◆ GOAL:
Reproduce, please, only the lines from the first line below to the line containing "sh, bevel=.0015, seg=1)", inclusive.

◆ INFORMATION SHOWN:
________________

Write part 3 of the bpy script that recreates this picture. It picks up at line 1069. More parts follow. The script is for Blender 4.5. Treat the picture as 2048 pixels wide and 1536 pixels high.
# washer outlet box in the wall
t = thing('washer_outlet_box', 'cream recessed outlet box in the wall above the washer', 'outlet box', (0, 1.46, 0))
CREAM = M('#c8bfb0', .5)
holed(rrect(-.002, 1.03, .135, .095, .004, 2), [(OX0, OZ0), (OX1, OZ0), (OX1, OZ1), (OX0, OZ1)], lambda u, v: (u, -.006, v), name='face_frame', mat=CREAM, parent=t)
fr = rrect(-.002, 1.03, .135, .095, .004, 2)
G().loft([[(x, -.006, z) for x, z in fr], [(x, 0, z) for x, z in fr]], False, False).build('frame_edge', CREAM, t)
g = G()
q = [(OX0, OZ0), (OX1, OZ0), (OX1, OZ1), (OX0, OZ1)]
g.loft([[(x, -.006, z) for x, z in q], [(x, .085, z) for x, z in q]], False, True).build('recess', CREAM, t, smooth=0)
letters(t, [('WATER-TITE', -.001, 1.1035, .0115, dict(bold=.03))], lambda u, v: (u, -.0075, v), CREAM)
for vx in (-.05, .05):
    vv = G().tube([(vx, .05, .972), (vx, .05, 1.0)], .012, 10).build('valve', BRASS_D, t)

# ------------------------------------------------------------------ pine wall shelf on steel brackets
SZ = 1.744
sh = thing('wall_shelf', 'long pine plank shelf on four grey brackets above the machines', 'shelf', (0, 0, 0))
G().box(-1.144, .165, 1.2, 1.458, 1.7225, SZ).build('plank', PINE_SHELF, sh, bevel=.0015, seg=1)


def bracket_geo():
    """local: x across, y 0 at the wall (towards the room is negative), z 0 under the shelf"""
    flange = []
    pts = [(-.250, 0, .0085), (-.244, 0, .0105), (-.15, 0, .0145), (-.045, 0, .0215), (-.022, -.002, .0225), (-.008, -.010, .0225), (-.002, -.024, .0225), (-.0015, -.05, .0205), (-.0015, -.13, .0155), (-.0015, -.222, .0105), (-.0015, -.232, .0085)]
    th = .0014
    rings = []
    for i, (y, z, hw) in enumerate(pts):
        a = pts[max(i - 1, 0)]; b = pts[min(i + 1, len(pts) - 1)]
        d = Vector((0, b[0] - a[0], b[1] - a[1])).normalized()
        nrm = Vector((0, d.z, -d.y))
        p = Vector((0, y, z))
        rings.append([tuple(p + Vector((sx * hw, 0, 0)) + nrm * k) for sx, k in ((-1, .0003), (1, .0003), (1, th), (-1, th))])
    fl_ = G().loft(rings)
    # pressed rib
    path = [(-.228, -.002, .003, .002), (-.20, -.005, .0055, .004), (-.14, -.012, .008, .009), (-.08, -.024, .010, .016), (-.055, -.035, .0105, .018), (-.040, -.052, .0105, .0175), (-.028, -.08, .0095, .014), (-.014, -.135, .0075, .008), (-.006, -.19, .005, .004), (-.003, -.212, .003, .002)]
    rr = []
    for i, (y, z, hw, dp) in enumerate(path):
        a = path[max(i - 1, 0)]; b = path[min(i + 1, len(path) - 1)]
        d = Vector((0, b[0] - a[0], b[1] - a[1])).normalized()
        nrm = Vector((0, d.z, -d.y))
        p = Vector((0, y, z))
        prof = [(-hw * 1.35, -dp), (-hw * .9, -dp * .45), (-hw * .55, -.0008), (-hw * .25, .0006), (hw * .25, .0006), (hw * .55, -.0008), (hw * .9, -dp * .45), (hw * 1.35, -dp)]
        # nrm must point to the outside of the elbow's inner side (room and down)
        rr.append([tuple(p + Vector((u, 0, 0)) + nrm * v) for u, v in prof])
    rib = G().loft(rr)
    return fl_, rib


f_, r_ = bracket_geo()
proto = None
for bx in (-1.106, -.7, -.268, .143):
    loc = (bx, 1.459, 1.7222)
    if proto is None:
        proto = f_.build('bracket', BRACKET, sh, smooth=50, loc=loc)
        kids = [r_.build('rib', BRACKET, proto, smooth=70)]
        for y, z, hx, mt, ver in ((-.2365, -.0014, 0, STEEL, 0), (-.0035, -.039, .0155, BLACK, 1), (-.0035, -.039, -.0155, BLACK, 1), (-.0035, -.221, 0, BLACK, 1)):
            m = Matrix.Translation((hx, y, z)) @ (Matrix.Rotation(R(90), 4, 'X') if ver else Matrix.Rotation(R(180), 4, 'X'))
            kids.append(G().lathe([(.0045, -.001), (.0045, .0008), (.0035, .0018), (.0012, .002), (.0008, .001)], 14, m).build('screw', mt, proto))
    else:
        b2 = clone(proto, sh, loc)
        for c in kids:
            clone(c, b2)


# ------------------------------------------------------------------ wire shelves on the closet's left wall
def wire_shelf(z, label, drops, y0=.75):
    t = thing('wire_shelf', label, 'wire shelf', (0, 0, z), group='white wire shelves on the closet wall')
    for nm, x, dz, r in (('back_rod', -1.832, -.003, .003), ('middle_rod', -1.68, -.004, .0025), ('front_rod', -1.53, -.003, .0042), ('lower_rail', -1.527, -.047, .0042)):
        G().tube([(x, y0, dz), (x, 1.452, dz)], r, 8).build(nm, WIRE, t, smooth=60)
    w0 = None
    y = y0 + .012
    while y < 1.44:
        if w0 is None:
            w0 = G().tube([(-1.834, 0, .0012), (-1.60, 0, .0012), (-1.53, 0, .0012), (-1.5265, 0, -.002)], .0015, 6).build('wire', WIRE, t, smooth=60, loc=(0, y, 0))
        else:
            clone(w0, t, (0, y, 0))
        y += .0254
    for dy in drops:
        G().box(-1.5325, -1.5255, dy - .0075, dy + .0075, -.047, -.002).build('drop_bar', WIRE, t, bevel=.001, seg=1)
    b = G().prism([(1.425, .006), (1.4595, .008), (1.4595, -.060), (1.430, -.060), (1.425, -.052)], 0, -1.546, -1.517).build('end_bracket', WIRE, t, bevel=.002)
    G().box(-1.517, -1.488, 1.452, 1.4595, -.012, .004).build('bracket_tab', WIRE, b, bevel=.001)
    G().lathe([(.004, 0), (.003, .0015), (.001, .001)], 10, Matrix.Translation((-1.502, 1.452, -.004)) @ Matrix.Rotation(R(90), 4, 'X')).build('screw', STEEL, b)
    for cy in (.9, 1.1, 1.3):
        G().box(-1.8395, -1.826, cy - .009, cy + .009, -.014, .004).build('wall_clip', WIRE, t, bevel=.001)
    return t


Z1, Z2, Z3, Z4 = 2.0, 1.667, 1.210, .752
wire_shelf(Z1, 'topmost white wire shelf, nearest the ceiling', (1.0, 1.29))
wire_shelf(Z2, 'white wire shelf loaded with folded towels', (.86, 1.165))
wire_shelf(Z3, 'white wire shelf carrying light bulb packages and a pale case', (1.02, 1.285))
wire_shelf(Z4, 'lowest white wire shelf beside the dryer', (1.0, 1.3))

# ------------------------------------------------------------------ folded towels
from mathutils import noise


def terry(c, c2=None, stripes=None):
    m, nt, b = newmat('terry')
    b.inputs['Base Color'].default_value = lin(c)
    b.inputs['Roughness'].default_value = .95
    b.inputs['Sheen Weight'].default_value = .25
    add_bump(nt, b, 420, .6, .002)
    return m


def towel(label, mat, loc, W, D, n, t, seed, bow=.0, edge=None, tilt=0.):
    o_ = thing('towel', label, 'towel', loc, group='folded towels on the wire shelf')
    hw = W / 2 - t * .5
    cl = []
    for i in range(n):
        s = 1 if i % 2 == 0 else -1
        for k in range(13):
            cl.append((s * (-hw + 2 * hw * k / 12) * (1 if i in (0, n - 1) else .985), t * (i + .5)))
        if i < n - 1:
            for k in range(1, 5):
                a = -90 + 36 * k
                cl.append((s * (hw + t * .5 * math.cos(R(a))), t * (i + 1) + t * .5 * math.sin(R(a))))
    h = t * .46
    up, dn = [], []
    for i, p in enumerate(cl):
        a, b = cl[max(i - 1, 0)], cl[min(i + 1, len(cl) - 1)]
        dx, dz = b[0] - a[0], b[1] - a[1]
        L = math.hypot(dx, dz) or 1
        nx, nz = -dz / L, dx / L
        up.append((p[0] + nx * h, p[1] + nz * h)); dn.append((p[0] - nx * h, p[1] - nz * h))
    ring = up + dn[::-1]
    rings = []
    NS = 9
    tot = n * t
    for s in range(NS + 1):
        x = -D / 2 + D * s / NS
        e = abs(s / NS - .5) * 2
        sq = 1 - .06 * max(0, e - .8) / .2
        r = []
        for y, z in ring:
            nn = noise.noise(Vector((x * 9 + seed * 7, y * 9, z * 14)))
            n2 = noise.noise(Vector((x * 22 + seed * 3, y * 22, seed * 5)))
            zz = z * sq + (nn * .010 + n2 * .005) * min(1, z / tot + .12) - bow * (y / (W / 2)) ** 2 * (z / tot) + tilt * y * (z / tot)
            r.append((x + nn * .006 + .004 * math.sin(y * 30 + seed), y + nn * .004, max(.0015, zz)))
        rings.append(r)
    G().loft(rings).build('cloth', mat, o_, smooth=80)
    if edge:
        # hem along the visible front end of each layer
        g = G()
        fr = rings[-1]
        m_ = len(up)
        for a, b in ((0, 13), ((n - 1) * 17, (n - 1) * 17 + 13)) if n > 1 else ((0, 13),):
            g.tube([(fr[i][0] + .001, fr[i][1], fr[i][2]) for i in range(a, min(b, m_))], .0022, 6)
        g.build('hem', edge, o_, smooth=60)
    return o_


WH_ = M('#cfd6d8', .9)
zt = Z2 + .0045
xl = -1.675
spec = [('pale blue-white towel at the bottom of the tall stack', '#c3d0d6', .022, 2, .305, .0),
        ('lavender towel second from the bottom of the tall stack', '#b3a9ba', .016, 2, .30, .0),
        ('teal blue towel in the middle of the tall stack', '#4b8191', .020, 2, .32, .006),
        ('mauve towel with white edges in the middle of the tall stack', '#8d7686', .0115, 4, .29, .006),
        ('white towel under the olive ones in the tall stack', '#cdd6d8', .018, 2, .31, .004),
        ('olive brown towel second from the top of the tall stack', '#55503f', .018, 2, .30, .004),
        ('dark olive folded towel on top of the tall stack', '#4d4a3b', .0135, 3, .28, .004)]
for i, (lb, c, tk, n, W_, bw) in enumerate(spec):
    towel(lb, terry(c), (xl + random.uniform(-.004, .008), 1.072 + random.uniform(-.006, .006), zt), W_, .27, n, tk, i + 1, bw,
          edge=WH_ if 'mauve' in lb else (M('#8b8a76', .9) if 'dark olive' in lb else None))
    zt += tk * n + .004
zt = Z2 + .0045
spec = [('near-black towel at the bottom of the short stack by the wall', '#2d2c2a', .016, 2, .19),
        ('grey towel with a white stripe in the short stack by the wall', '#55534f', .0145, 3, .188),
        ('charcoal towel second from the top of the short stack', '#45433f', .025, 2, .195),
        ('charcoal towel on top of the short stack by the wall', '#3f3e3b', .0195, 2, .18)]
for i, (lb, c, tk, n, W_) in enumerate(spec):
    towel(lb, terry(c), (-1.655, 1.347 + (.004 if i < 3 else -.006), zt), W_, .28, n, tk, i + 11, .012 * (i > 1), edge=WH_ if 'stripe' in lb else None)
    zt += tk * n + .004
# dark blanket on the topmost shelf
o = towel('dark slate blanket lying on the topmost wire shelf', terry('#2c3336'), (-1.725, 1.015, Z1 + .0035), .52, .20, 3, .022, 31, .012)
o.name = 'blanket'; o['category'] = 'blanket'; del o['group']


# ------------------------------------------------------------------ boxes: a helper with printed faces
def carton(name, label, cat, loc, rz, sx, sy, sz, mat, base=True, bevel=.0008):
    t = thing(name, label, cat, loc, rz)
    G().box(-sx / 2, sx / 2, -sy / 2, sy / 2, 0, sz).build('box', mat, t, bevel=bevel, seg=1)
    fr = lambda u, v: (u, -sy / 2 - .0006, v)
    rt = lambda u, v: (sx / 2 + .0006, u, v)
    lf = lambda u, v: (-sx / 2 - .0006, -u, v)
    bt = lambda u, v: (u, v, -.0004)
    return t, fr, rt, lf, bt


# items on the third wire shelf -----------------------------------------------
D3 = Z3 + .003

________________

◆ THE RESULT:
Write part 3 of the bpy script that recreates this picture. It picks up at line 1069. More parts follow. The script is for Blender 4.5. Treat the picture as 2048 pixels wide and 1536 pixels high.
# washer outlet box in the wall
t = thing('washer_outlet_box', 'cream recessed outlet box in the wall above the washer', 'outlet box', (0, 1.46, 0))
CREAM = M('#c8bfb0', .5)
holed(rrect(-.002, 1.03, .135, .095, .004, 2), [(OX0, OZ0), (OX1, OZ0), (OX1, OZ1), (OX0, OZ1)], lambda u, v: (u, -.006, v), name='face_frame', mat=CREAM, parent=t)
fr = rrect(-.002, 1.03, .135, .095, .004, 2)
G().loft([[(x, -.006, z) for x, z in fr], [(x, 0, z) for x, z in fr]], False, False).build('frame_edge', CREAM, t)
g = G()
q = [(OX0, OZ0), (OX1, OZ0), (OX1, OZ1), (OX0, OZ1)]
g.loft([[(x, -.006, z) for x, z in q], [(x, .085, z) for x, z in q]], False, True).build('recess', CREAM, t, smooth=0)
letters(t, [('WATER-TITE', -.001, 1.1035, .0115, dict(bold=.03))], lambda u, v: (u, -.0075, v), CREAM)
for vx in (-.05, .05):
    vv = G().tube([(vx, .05, .972), (vx, .05, 1.0)], .012, 10).build('valve', BRASS_D, t)

# ------------------------------------------------------------------ pine wall shelf on steel brackets
SZ = 1.744
sh = thing('wall_shelf', 'long pine plank shelf on four grey brackets above the machines', 'shelf', (0, 0, 0))
G().box(-1.144, .165, 1.2, 1.458, 1.7225, SZ).build('plank', PINE_SHELF, sh, bevel=.0015, seg=1)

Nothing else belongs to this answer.